- cross-posted to:
- memes@lemmy.world
- cross-posted to:
- memes@lemmy.world
It’s funny when armchair experts insist that the fediverse won’t catch on because “federation is too hard to understand” when arguably the most widespread communication system on the internet follows the same model
There’s a difference between ‘technically simple’ and ‘understandable UX’.
Your mom doesn’t need to know how ActivityPub works or the intricacies of federation. She just needs to know to log in and go to c/cutecats.
The early-adopter curse here is causing way too much technobabble to be involved in descriptions that just confuse people, and it’s technical aspects that the nerd cohort here is fascinated by, but uh, nobody else is.
The real leap will be to resist the urge to pull out the PPT and spend 3 hours and 10,000 words explaining how Lemmy works vs the much more concise how-to-use-Lemmy details that people actually want.

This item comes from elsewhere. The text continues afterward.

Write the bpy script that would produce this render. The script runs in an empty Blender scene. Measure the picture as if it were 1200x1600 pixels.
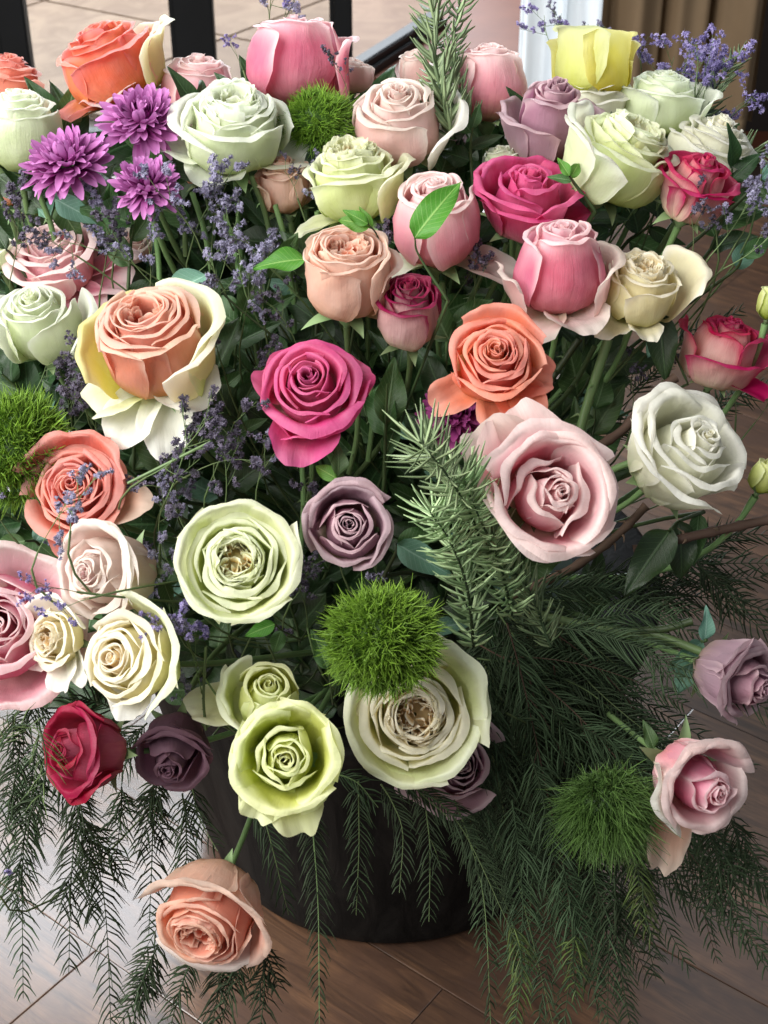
import bpy, math, random
import numpy as np
from mathutils import Vector, Matrix

random.seed(7)
RNG = np.random.RandomState(7)
SC = bpy.context.scene
COL = SC.collection

# ------------------------------------------------------------------ camera
PITCH = math.radians(33.5)
CAM = np.array([0.0, 0.0, 1.3])
F = 2311.0
RIGHT = np.array([1.0, 0, 0])
FWD = np.array([0, math.cos(PITCH), -math.sin(PITCH)])
UP = np.array([0, math.sin(PITCH), math.cos(PITCH)])
cd = bpy.data.cameras.new("camera")
cam = bpy.data.objects.new("camera", cd)
COL.objects.link(cam)
cam.location = CAM
cam.rotation_euler = (math.pi / 2 - PITCH, 0, 0)
cd.sensor_fit = 'VERTICAL'
cd.sensor_height = 36
cd.lens = 36 * F / 1600
cd.clip_start = 0.05
cd.clip_end = 60
cd.dof.use_dof = True
cd.dof.focus_distance = 1.2
cd.dof.aperture_fstop = 16.0
SC.camera = cam

# ------------------------------------------------------------------ world, lamps, exposure
W = bpy.data.worlds.new("World")
SC.world = W
W.use_nodes = True
bg = W.node_tree.nodes["Background"]
bg.inputs[0].default_value = (0.86, 0.92, 1.0, 1)
bg.inputs[1].default_value = 0.28

def area(name, loc, target, sx, sy, energy, colour):
    l = bpy.data.lights.new(name, 'AREA')
    l.shape = 'RECTANGLE'; l.size = sx; l.size_y = sy
    l.energy = energy; l.color = colour
    o = bpy.data.objects.new(name, l)
    COL.objects.link(o)
    o.location = loc
    d = Vector(target) - Vector(loc)
    o.rotation_euler = d.to_track_quat('-Z', 'Y').to_euler()
    return o
area("door_daylight", (-1.0, 5.6, 2.75), (-0.9, 0.0, 2.0), 2.9, 4.9, 400, (0.86, 0.93, 1.0))
area("side_window_daylight", (-1.6, 0.22, 2.2), (0.0, 1.1, 0.7), 2.6, 2.2, 158, (1.0, 0.985, 0.96))
SC.view_settings.view_transform = 'Standard'
SC.view_settings.look = 'None'
SC.view_settings.exposure = 0.12
SC.view_settings.gamma = 1.0
SC.cycles.max_bounces = 8
SC.cycles.transparent_max_bounces = 12
SC.cycles.transmission_bounces = 6

# ------------------------------------------------------------------ helpers
def P(px, py, dz):
    return CAM + dz * (FWD + (px - 600) / F * RIGHT - (py - 800) / F * UP)
def dirc(x, y, z):
    v = x * RIGHT + y * UP - z * FWD
    return v / np.linalg.norm(v)
def ray(px, py):
    return FWD + (px - 600) / F * RIGHT - (py - 800) / F * UP
def on_floor(px, py, z=0.0):
    d = ray(px, py); t = (z - CAM[2]) / d[2]
    return CAM + t * d
def on_plane_y(px, py, y):
    d = ray(px, py); t = (y - CAM[1]) / d[1]
    return CAM + t * d
def hexc(h, a=None):
    h = h.lstrip('#')
    c = [int(h[i:i + 2], 16) / 255 for i in (0, 2, 4)]
    c = [x / 12.92 if x <= 0.04045 else ((x + 0.055) / 1.055) ** 2.4 for x in c]
    return (c[0], c[1], c[2], 1.0)

def mesh(name, V, Fc, mats=(), attrs=None, smooth=True):
    me = bpy.data.meshes.new(name)
    V = np.asarray(V, dtype=np.float32)
    if isinstance(Fc, np.ndarray):
        k = Fc.shape[1]
        n = len(Fc)
        me.vertices.add(len(V)); me.vertices.foreach_set("co", V.ravel())
        me.loops.add(n * k); me.loops.foreach_set("vertex_index", Fc.astype(np.int32).ravel())
        me.polygons.add(n)
        me.polygons.foreach_set("loop_start", np.arange(0, n * k, k, dtype=np.int32))
        me.update(calc_edges=True)
    else:
        me.from_pydata([tuple(v) for v in V], [], Fc)
        me.update()
    if smooth:
        me.polygons.foreach_set("use_smooth", np.ones(len(me.polygons), dtype=bool))
    for m in (mats if isinstance(mats, (list, tuple)) else [mats]):
        me.materials.append(m)
    if attrs:
        for k2, a in attrs.items():
            at = me.attributes.new(k2, 'FLOAT', 'POINT')
            at.data.foreach_set("value", np.asarray(a, dtype=np.float32).ravel())
    return me

def obj(name, me, parent=None, loc=None, kind=None):
    o = bpy.data.objects.new(name, me)
    COL.objects.link(o)
    if loc is not None: o.location = loc
    if parent is not None: o.parent = parent
    if kind: o["kind"] = kind
    return o

def thing(name, label, cat, M=None, group=None):
    o = bpy.data.objects.new(name, None)
    o.empty_display_size = 0.01
    COL.objects.link(o)
    if M is not None: o.matrix_world = M
    o["label"] = label; o["category"] = cat
    if group: o["group"] = group
    return o

def frame(pos, axis, xhint=RIGHT):
    z = axis / np.linalg.norm(axis)
    x = xhint - z * np.dot(xhint, z)
    if np.linalg.norm(x) < 1e-3:
        x = np.array([0, 1.0, 0]) - z * z[1]
    x /= np.linalg.norm(x)
    y = np.cross(z, x)
    M = Matrix.Identity(4)
    for i in range(3):
        M[i][0] = x[i]; M[i][1] = y[i]; M[i][2] = z[i]; M[i][3] = pos[i]
    return M
def to_local(M, pts):
    Mi = np.array(M.inverted())
    pts = np.asarray(pts)
    return pts @ Mi[:3, :3].T + Mi[:3, 3]

def grid_faces(nu, nv, off=0):
    i, j = np.meshgrid(np.arange(nu - 1), np.arange(nv - 1), indexing='ij')
    a = (i * nv + j).ravel() + off
    return np.stack([a, a + nv, a + nv + 1, a + 1], 1)

def tube(path, rad, n=8, closed_end=True):
    """vertices and quads of a tube along a path (arrays)"""
    path = np.asarray(path, float); m = len(path)
    rad = np.broadcast_to(np.asarray(rad, float), (m,))
    T = np.gradient(path, axis=0); T /= (np.linalg.norm(T, axis=1)[:, None] + 1e-12)
    ref = np.array([0.3, 0.9, 0.2]); V = []
    x = np.cross(T[0], ref); x /= np.linalg.norm(x)
    for k in range(m):
        x = x - T[k] * np.dot(x, T[k]); x /= np.linalg.norm(x)
        y = np.cross(T[k], x)
        a = np.arange(n) * 2 * math.pi / n
        V.append(path[k] + rad[k] * (np.cos(a)[:, None] * x + np.sin(a)[:, None] * y))
    V = np.concatenate(V)
    Fq = []
    for k in range(m - 1):
        b = k * n
        for q in range(n):
            q2 = (q + 1) % n
            Fq.append((b + q, b + q2, b + n + q2, b + n + q))
    return V, np.array(Fq)

def bez(p0, p1, p2, n):
    t = np.linspace(0, 1, n)[:, None]
    return (1 - t) ** 2 * p0 + 2 * t * (1 - t) * p1 + t * t * p2
def bez3(p0, p1, p2, p3, n):
    t = np.linspace(0, 1, n)[:, None]
    return (1 - t) ** 3 * p0 + 3 * t * (1 - t) ** 2 * p1 + 3 * t * t * (1 - t) * p2 + t ** 3 * p3

class MB:
    """collects pieces into one mesh"""
    def __init__(s): s.V = []; s.F = []; s.n = 0; s.A = []
    def add(s, V, Fq, a=0.0):
        s.V.append(V); s.F.append(np.asarray(Fq) + s.n); s.n += len(V)
        s.A.append(np.broadcast_to(np.asarray(a, float), (len(V),)))
    def mesh(s, name, mat, smooth=True):
        return mesh(name, np.concatenate(s.V), np.concatenate(s.F), mat, {"a": np.concatenate(s.A)}, smooth)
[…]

There’s a lot of assumptions being made by a lot of people that “normal” people are stupid and couldn’t understand ‘It’s a conversation platform like Reddit, but it’s run by it’s users and that’s why there’s a lot of servers who all talk to each other’ and so there’s a lot of hand wringing about how you have to explain all the details and such, which really, isn’t all that true.

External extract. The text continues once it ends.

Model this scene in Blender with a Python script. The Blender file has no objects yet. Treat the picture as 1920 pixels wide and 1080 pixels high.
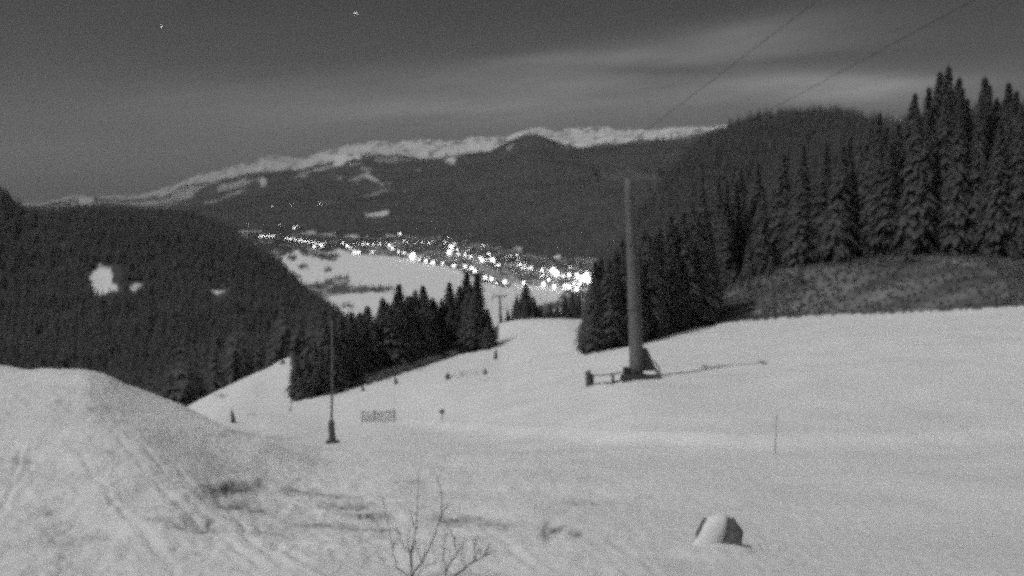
import bpy, bmesh, math, random
import numpy as np
from mathutils import Vector, Matrix, Quaternion

random.seed(7)
RNG = np.random.default_rng(11)
scene = bpy.context.scene
COL = scene.collection
R = math.radians

# ------------------------------------------------------------------ camera model
F = 1844.0                       # focal length in pixels of a 1920 wide frame
PITCH = R(6.5)
CP, SP = math.cos(PITCH), math.sin(PITCH)

def pix(u, v):
    """pixel -> (x/y, z/y) slopes of its ray"""
    xn = (u - 960.0) / F
    yn = (540.0 - v) / F
    den = CP + yn * SP
    return xn / den, (-SP + yn * CP) / den

def P(u, v, y):
    a, t = pix(u, v)
    return Vector((a * y, y, t * y))

def proj(a, t):
    """slopes -> pixel (numpy ok)"""
    den = CP - t * SP
    return 960.0 + F * a / den, 540.0 - F * (t * CP + SP) / den

cam_d = bpy.data.cameras.new('camera')
cam = bpy.data.objects.new('camera', cam_d)
COL.objects.link(cam)
cam.rotation_euler = (R(90) - PITCH, 0, 0)
cam_d.sensor_width = 36.0
cam_d.lens = 36.0 * F / 1920.0
cam_d.clip_start = 0.1
cam_d.clip_end = 200000.0
scene.camera = cam

# ------------------------------------------------------------------ helpers
def tag(o, label=None, cat=None, group=None, kind=None):
    if label: o['label'] = label
    if cat: o['category'] = cat
    if group: o['group'] = group
    if kind: o['kind'] = kind
    return o

def empty(name, loc, rz=0.0):
    o = bpy.data.objects.new(name, None)
    COL.objects.link(o)
    o.location = loc
    o.rotation_euler = (0, 0, rz)
    o.empty_display_size = 0.2
    return o

def mesh_obj(name, verts, faces, mat, parent=None, smooth=False):
    me = bpy.data.meshes.new(name)
    me.from_pydata([tuple(v) for v in verts], [], faces)
    mats = mat if isinstance(mat, (list, tuple)) else [mat]
    for m in mats: me.materials.append(m)
    if smooth:
        me.polygons.foreach_set('use_smooth', [True] * len(me.polygons))
    me.update()
    o = bpy.data.objects.new(name, me)
    COL.objects.link(o)
    if parent is not None: o.parent = parent
    return o

class MB:
    """collects shapes for ONE mesh"""
    def __init__(s): s.v = []; s.f = []
    def add(s, vs, fs):
        b = len(s.v); s.v += [Vector(v) for v in vs]; s.f += [tuple(i + b for i in f) for f in fs]
    def box(s, c, sz, rot=None):
        c = Vector(c); x, y, z = (k / 2 for k in sz)
        vs = [Vector(p) for p in ((-x,-y,-z),(x,-y,-z),(x,y,-z),(-x,y,-z),(-x,-y,z),(x,-y,z),(x,y,z),(-x,y,z))]
        if rot is not None: vs = [rot @ p for p in vs]
        s.add([c + p for p in vs], [(0,3,2,1),(4,5,6,7),(0,1,5,4),(1,2,6,5),(2,3,7,6),(3,0,4,7)])
    def tube(s, pts, rad, n=8, cap=True):
        pts = [Vector(p) for p in pts]
        if not isinstance(rad, (list, tuple)): rad = [rad] * len(pts)
        b = len(s.v); ref = None
        for i, p in enumerate(pts):
            d = (pts[min(i + 1, len(pts) - 1)] - pts[max(i - 1, 0)]).normalized()
            if ref is None:
                ref = d.orthogonal().normalized()
            else:
                ref = (ref - d * ref.dot(d))
                ref = ref.normalized() if ref.length > 1e-6 else d.orthogonal().normalized()
            w = d.cross(ref)
            for k in range(n):
                a = 2 * math.pi * k / n
                s.v.append(p + (ref * math.cos(a) + w * math.sin(a)) * rad[i])
        for i in range(len(pts) - 1):
            for k in range(n):
                k2 = (k + 1) % n
                s.f.append((b + i*n + k, b + i*n + k2, b + (i+1)*n + k2, b + (i+1)*n + k))
        if cap:
            s.f.append(tuple(b + k for k in reversed(range(n))))
            e = b + (len(pts) - 1) * n
            s.f.append(tuple(e + k for k in range(n)))
    def build(s, name, mat, parent=None, smooth=False):
        return mesh_obj(name, s.v, s.f, mat, parent, smooth)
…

Every non-technical person I’ve explained it to like that immediately understands what it is, how you’d use it, and what it’s used for and I’ll occasionally get a ‘Oh, neat, how does all that work?’ question I can then expand on, but that’s like, maybe 1 out of 20.
TLDR: too many details is not helpful for most people, and nerds loooooove going into more detail than anyone could possibly care about
Welcome to the Nerdiverse, where normies are kept out of.